Prosecutors say once the company was granted the lucrative monopoly, Hana gave Nadine Menendez a “no show job” that paid out tens of thousands dollars to a shell company, Strategic International Business Consultants LLC, which prosecutors say was used to receive bribe payments.

U.S. District Judge Sidney Stein, a Clinton appointee from Passaic, New Jersey, is presiding over the trials.

A fifth co-defendant, businessman Jose Uribe, pleaded guilty to bribing Menendez with a Mercedes-Benz convertible. Uribe admitted in the March 1 plea that he lied to federal prosecutors when he told them that the payments he made toward that car were actually for loans.

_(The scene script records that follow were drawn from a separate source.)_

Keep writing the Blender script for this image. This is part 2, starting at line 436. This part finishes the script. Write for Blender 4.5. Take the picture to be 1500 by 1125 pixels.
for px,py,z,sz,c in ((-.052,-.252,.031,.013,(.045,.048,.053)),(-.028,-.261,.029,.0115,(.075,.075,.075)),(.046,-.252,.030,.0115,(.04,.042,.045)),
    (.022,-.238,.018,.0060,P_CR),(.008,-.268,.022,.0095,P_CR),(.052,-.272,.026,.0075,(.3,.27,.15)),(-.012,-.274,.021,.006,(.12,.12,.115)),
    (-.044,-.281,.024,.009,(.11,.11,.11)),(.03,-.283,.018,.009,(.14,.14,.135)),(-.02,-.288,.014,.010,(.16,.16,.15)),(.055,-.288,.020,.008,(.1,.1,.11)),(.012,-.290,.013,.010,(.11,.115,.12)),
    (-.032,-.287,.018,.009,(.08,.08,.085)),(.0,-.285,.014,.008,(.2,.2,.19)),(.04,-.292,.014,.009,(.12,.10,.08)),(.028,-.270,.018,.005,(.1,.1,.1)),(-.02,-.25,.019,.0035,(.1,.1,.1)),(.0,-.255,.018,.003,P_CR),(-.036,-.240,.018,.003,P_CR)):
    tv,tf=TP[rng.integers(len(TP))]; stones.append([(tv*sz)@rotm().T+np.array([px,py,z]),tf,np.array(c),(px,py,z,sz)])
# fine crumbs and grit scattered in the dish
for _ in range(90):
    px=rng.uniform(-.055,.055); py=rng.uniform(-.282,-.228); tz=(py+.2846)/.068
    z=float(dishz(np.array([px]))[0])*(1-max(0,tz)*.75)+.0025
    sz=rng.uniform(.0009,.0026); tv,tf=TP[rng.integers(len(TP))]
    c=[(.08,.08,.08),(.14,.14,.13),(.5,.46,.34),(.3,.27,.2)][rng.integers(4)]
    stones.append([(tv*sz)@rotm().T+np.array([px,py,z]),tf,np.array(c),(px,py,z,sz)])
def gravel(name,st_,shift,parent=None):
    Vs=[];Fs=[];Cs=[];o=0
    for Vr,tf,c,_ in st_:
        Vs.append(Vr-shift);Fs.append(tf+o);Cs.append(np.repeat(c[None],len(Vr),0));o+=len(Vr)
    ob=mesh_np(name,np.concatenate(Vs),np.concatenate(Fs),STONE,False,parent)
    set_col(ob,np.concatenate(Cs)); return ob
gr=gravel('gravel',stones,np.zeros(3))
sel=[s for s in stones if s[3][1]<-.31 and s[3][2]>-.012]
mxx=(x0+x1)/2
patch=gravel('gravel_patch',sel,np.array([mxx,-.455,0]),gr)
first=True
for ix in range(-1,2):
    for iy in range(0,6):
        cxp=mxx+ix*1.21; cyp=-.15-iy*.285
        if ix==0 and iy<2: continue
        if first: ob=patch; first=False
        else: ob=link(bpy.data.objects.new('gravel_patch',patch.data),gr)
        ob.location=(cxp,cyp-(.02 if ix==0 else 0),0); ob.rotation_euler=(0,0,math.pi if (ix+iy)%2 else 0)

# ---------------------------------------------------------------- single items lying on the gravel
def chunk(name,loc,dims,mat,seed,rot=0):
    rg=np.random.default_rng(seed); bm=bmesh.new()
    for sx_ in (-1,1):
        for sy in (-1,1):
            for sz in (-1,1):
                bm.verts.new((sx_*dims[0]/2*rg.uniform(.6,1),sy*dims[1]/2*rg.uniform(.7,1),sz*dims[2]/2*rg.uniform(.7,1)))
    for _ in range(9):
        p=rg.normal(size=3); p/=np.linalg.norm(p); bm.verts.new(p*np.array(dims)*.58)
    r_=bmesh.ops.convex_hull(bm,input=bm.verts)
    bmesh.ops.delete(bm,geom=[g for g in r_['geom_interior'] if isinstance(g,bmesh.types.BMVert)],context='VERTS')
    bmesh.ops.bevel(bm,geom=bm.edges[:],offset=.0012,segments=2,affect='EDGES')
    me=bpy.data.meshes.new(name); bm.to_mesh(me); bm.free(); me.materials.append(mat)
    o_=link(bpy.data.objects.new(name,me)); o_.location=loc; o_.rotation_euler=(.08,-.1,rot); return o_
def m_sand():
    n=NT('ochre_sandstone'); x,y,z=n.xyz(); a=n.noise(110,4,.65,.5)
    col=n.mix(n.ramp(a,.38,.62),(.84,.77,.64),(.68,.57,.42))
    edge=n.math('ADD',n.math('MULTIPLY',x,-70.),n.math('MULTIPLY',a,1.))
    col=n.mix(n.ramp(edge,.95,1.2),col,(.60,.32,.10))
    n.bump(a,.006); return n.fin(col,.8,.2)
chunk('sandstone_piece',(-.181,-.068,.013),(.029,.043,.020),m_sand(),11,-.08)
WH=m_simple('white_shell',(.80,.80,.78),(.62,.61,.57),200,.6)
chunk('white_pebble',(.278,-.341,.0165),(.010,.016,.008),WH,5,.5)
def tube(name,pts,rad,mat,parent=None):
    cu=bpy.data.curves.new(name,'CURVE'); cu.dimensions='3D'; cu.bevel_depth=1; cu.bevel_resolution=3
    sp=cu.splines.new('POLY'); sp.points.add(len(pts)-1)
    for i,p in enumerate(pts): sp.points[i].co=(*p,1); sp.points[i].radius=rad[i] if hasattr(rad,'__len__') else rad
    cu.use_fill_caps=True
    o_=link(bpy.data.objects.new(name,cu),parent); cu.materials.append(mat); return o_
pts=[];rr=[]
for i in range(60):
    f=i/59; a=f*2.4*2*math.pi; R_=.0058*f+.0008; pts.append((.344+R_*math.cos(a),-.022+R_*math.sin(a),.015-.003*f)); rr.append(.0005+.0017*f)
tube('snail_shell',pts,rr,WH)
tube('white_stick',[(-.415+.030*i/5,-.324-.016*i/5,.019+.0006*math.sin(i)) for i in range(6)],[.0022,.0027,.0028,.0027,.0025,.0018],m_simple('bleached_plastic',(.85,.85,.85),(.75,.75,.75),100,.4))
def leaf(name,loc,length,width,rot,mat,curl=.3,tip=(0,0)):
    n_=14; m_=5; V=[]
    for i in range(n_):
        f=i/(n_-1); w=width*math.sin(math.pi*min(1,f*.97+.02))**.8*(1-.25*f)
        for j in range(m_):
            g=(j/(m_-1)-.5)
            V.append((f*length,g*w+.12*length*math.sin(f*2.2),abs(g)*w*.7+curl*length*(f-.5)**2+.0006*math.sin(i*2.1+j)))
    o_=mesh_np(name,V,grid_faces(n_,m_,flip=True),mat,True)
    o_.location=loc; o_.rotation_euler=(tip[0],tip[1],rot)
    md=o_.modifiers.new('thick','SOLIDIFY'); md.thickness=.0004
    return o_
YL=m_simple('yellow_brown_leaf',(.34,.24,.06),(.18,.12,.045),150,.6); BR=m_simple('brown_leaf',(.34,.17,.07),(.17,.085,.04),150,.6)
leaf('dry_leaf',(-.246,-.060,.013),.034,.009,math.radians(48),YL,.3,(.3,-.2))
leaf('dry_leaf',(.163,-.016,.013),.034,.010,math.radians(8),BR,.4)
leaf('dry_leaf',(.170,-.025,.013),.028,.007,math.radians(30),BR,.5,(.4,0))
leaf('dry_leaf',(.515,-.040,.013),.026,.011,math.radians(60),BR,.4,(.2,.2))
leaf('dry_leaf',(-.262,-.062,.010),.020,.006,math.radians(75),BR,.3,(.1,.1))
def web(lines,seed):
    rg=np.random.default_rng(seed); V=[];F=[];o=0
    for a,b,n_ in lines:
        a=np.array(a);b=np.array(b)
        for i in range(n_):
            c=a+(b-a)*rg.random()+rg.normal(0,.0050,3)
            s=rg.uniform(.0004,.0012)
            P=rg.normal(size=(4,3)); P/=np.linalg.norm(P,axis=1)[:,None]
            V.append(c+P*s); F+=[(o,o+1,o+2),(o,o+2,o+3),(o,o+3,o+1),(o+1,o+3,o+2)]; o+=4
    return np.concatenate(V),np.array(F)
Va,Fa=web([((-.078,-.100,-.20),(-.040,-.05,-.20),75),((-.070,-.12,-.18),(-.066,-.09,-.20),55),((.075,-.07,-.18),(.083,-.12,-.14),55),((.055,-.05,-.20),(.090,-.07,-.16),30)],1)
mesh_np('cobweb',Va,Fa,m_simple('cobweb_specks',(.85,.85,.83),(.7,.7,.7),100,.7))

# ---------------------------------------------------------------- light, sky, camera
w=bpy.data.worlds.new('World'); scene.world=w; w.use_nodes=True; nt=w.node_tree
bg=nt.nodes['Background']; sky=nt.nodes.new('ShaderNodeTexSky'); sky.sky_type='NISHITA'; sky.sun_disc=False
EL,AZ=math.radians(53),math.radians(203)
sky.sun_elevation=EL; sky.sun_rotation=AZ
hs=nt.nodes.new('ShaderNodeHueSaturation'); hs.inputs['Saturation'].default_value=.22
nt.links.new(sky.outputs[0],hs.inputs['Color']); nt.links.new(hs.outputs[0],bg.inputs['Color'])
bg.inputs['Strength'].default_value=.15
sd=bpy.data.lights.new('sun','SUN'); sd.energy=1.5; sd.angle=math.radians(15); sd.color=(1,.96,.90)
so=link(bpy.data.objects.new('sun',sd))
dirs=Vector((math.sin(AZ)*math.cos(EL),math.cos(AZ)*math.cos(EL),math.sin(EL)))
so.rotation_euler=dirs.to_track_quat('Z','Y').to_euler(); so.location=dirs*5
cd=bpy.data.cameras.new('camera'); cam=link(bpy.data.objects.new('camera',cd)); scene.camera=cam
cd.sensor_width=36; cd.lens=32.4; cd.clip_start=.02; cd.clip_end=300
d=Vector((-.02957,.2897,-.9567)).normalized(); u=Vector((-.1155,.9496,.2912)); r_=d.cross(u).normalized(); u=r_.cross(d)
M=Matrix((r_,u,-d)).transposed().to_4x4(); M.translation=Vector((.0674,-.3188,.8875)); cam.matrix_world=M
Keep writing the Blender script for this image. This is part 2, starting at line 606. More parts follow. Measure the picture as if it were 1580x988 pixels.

Those car payments appeared to be referenced in the new set of charges unsealed last week.

According to the indictment, the senator wrote his wife a check in 2022 for $23,000 with the memo line “for car payment.”

But when Nadine Menendez exchanged that same money with Uribe and another defendant, those checks were labeled as loan repayments.

Uribe agreed to cooperate with federal authorities when he pleaded guilty.

The gold bar bribery scandal is Menendez’s second set of corruption charges in a decade. The lawmaker was indicted in 2015 in a similar scheme involving accusations of peddling political influence to help Florida eye doctor Salomon Melgen in exchange for luxury vacations in the Caribbean and Paris, flights on the eye doctor’s private jet and hundreds of thousands of dollars in campaign contributions to organizations that supported the senator.

A deadlocked hung jury ended that trial two years later.

Menendez announcedin March he would not run for reelection as a Democrat but has left the possibility open to run in November as an independent, if he is acquitted on the corruption charges.

“I am hopeful that my exoneration will take place this summer and allow me to pursue my candidacy as an independent Democrat in the general election,” he said.